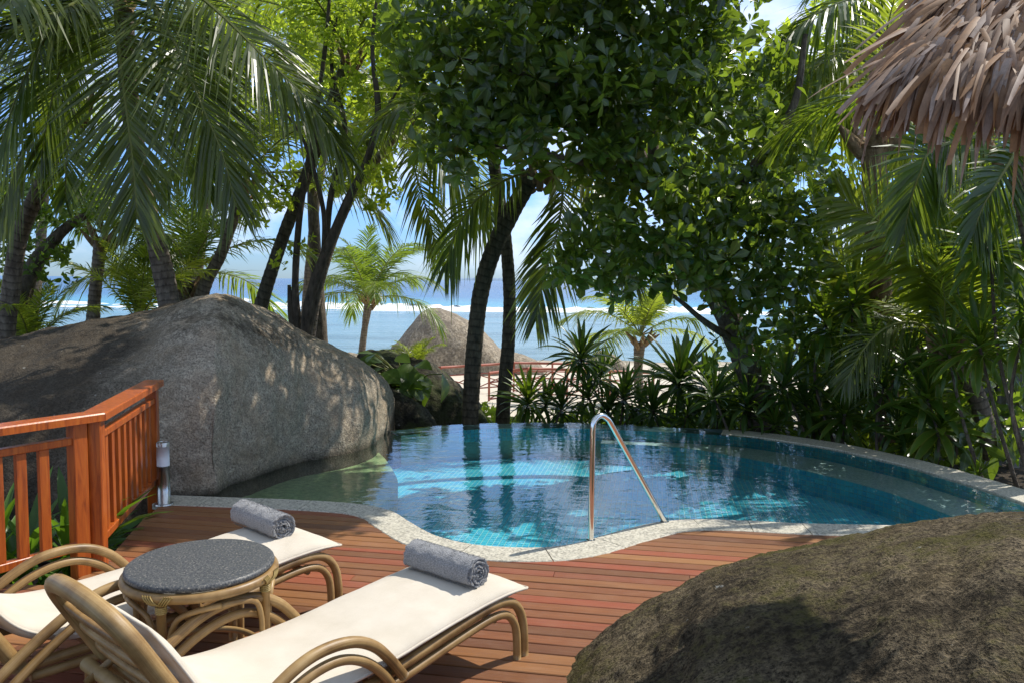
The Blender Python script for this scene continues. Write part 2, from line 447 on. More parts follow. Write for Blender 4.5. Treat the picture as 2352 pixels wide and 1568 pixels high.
M['towel'] = towelm()
def speckle(name, stops, scale, rough, bd=0.001, tint=None, second=None):
    m = NT(name)
    o = m.coord('Object')
    n = m.noise(o, scale, 2, 0.8)
    c = m.ramp(n, stops)
    if second:
        c = m.mix(m.ramp(m.noise(o, second, 4), [(0.4, 0.0), (0.7, 0.3)]), c, tint)
    if rough is None: rough = m.ramp(n, [(0.3, 0.25), (0.7, 0.5)])
    return m.done(m.bsdf(c, rough, m.bump(n, 0.4, bd), spec=0.4))
M['table_stone'] = speckle('dark speckled granite', [(0.34, (0.022, 0.024, 0.027)), (0.5, (0.07, 0.073, 0.077)), (0.62, (0.11, 0.105, 0.095)), (0.74, (0.42, 0.38, 0.32))], 105, 0.5)
M['coping'] = speckle('pale granite coping', [(0.34, (0.2, 0.185, 0.155)), (0.5, (0.47, 0.435, 0.35)), (0.7, (0.62, 0.58, 0.48))], 48, 0.6, 0.002, (0.40, 0.37, 0.29), 2.5)
M['ledge'] = speckle('granite pool ledge', [(0.36, (0.30, 0.40, 0.41)), (0.52, (0.52, 0.60, 0.58)), (0.7, (0.68, 0.74, 0.70))], 34, 0.6, 0.002)
def tilem():
    m = NT('blue glass mosaic tile')
    isl = m.n('ShaderNodeNewGeometry').outputs['Random Per Island']
    r = m.math('FRACT', m.math('ADD', m.rand(), isl))
    o = m.coord('Object', (6, 60, 60), shift=m.n('ShaderNodeCombineXYZ', {0: m.math('MULTIPLY', r, 50.0), 1: r, 2: r}).outputs[0])
    s = m.noise(o, 1.6, 3, 0.6, 0.4)
    a = m.ramp(r, [(0.0, (0.03, 0.34, 0.64)), (0.4, (0.06, 0.52, 0.76)), (0.75, (0.10, 0.62, 0.76)), (1.0, (0.03, 0.38, 0.70))])
    c = m.mix(m.ramp(s, [(0.35, 0.0), (0.7, 0.75)]), a, (0.18, 0.64, 0.70))
    return m.done(m.bsdf(c, 0.2, spec=0.5))
M['tile'] = tilem()
M['wet_rim'] = plain('wet slate rim', (0.03, 0.075, 0.09), 0.5)
M['grout'] = plain('pale green grout', (0.34, 0.52, 0.48), 0.8)
def greenfloor():
    m = NT('green pebble plaster')
    o = m.coord('Object')
    c = m.ramp(m.noise(o, 18, 5, 0.7), [(0.3, (0.15, 0.2, 0.085)), (0.55, (0.34, 0.40, 0.17)), (0.75, (0.48, 0.52, 0.24))])
    c = m.mix(m.ramp(m.noise(o, 2.2, 4), [(0.4, 0.0), (0.7, 0.6)]), c, (0.2, 0.28, 0.11))
    return m.done(m.bsdf(c, 0.9))
M['green_floor'] = greenfloor()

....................

### Directive
Transcribe the material exactly, keeping every word and none of the pictures.

### Output of the exercise
The Blender Python script for this scene continues. Write part 2, from line 447 on. More parts follow. Write for Blender 4.5. Treat the picture as 2352 pixels wide and 1568 pixels high.
M['towel'] = towelm()
def speckle(name, stops, scale, rough, bd=0.001, tint=None, second=None):
    m = NT(name)
    o = m.coord('Object')
    n = m.noise(o, scale, 2, 0.8)
    c = m.ramp(n, stops)
    if second:
        c = m.mix(m.ramp(m.noise(o, second, 4), [(0.4, 0.0), (0.7, 0.3)]), c, tint)
    if rough is None: rough = m.ramp(n, [(0.3, 0.25), (0.7, 0.5)])
    return m.done(m.bsdf(c, rough, m.bump(n, 0.4, bd), spec=0.4))
M['table_stone'] = speckle('dark speckled granite', [(0.34, (0.022, 0.024, 0.027)), (0.5, (0.07, 0.073, 0.077)), (0.62, (0.11, 0.105, 0.095)), (0.74, (0.42, 0.38, 0.32))], 105, 0.5)
M['coping'] = speckle('pale granite coping', [(0.34, (0.2, 0.185, 0.155)), (0.5, (0.47, 0.435, 0.35)), (0.7, (0.62, 0.58, 0.48))], 48, 0.6, 0.002, (0.40, 0.37, 0.29), 2.5)
M['ledge'] = speckle('granite pool ledge', [(0.36, (0.30, 0.40, 0.41)), (0.52, (0.52, 0.60, 0.58)), (0.7, (0.68, 0.74, 0.70))], 34, 0.6, 0.002)
def tilem():
    m = NT('blue glass mosaic tile')
    isl = m.n('ShaderNodeNewGeometry').outputs['Random Per Island']
    r = m.math('FRACT', m.math('ADD', m.rand(), isl))
    o = m.coord('Object', (6, 60, 60), shift=m.n('ShaderNodeCombineXYZ', {0: m.math('MULTIPLY', r, 50.0), 1: r, 2: r}).outputs[0])
    s = m.noise(o, 1.6, 3, 0.6, 0.4)
    a = m.ramp(r, [(0.0, (0.03, 0.34, 0.64)), (0.4, (0.06, 0.52, 0.76)), (0.75, (0.10, 0.62, 0.76)), (1.0, (0.03, 0.38, 0.70))])
    c = m.mix(m.ramp(s, [(0.35, 0.0), (0.7, 0.75)]), a, (0.18, 0.64, 0.70))
    return m.done(m.bsdf(c, 0.2, spec=0.5))
M['tile'] = tilem()
M['wet_rim'] = plain('wet slate rim', (0.03, 0.075, 0.09), 0.5)
M['grout'] = plain('pale green grout', (0.34, 0.52, 0.48), 0.8)
def greenfloor():
    m = NT('green pebble plaster')
    o = m.coord('Object')
    c = m.ramp(m.noise(o, 18, 5, 0.7), [(0.3, (0.15, 0.2, 0.085)), (0.55, (0.34, 0.40, 0.17)), (0.75, (0.48, 0.52, 0.24))])
    c = m.mix(m.ramp(m.noise(o, 2.2, 4), [(0.4, 0.0), (0.7, 0.6)]), c, (0.2, 0.28, 0.11))
    return m.done(m.bsdf(c, 0.9))
M['green_floor'] = greenfloor()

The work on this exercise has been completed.